Here are some things we as a community in relationship did this year: we celebrated 125 years as a congregation, we took old-time fun photos, installed visual capabilities and railings in the sanctuary, got the electronic sign up and running, went on a mission trip to Mani, we serve 165 people a week through our Dinner at the Bell community meal, painted, landscaped, worked together, shared meals, had fun competitive baking and cooking contests, we laughed, we cried, we honored legacy, worked to preserve our environment, we are installing our hood in Stocker kitchen, we had a fun picnic, we put together a cookbook, we went to an AquaSox game, we sang with a huge combined choir, we honored our veterans, we reached out to our members, we visited, we prayed, we worshiped, we grew in our faith, we celebrated lives well lived from our congregation, and we served beyond our walls this year. 

All of this is based on our belief that we are better together and in relationship with each other.  I want to acknowledge our wonderful staff:  Dana, Ari, Sondra, Steve, Gary, Linda, Benny, and Bea are amazing, gifted, and bring their “A game” every day to serve here.  We have great and hard-working elders and deacons who do a ton behind the scenes and are leaders in our congregation. 

I am grateful for the 125th Committee that was put together a little ad hoc, but a big thank you to Steve Torrence, Gary and Dariel Norris, Dana Wright, Jay Kuhnhenn, Jan Weakley, Carolyn and Mike Goza, Ralph and Shirley Solberg, Katherine Campbell, Todd Morrow, Lois and Tony Tysseling, Dottie Villesvik, and many others who helped guide, lead, support, and work on various projects.

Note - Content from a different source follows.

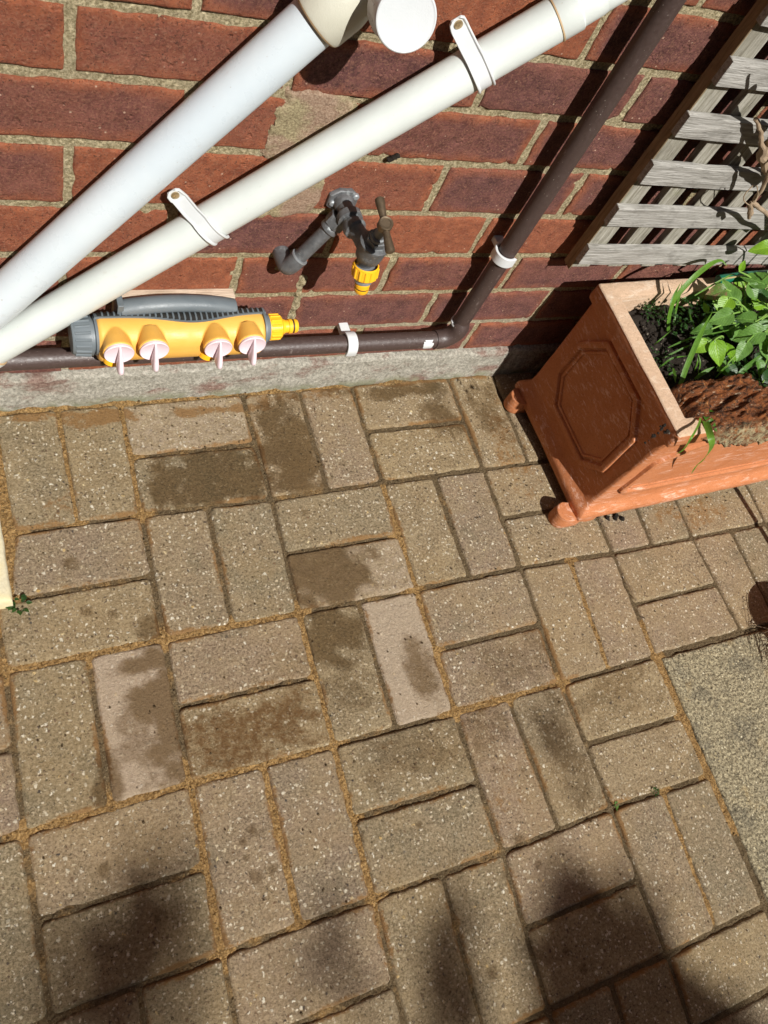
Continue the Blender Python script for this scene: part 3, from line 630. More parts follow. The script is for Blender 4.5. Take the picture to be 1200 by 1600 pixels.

I know there are many volunteers who go unnoticed every week that make our life together work.  Thank you for volunteering in our office, keeping our computers running, making sure we’re financially good to go, leading and serving on committees, cooking, baking and organizing receptions, cleaning, making sure our facility is welcoming, greeting new people who walk through our doors, ushering, making phone calls and sending letters, praying, and being the servant leaders Jesus calls us to be in the community. 

I want to thank Darcie and the entire mission team, mission supporters, and extended mission families who continue to have a vision to go and experience the good news of Jesus.  My life continues to be blessed and made pleasantly uncomfortable when I follow Jesus.  Thank you for being witnesses to me in this by the way you live your life and challenge me to be a better person.  These reflections are based on our relationships, thank you. 

Lastly, this year I started a new chapter in my life.  A relationship has taken a new step, one that I was slow in because of past hurts.  Yet, I know relationships are all about ups and downs.  The constant is that God is faithful.  Vicki and I had just started dating when we went to Mani in 2014.  This year, she went with us as my fiancé.  She loves me just as I am.  She cried when I told her Hafni died, not because she knew her, but the body of Christ grieves as well as it celebrates together.  We all have mission trip stories (whether or not we went or have gone on one) because there are people God has placed on our hearts to pray for, to be there for, to help, and to be in a relationship with.  Every time I look at my bracelets I pray and am grateful for the reminder that we are the body of Christ. 

As every year ends, I reflect on how blessed I am to be here.  Know that you are loved by Jesus, God is faithful, and the Holy Spirit is alive, giving us glimpses of the kingdom of God.  We are better together, and our relationships are a reminder of how much we can accomplish just by being us.  No matter what happened this year, as I look at my bracelets, my prayer for you are blessings in the New Year and for all of us to know how much we are loved.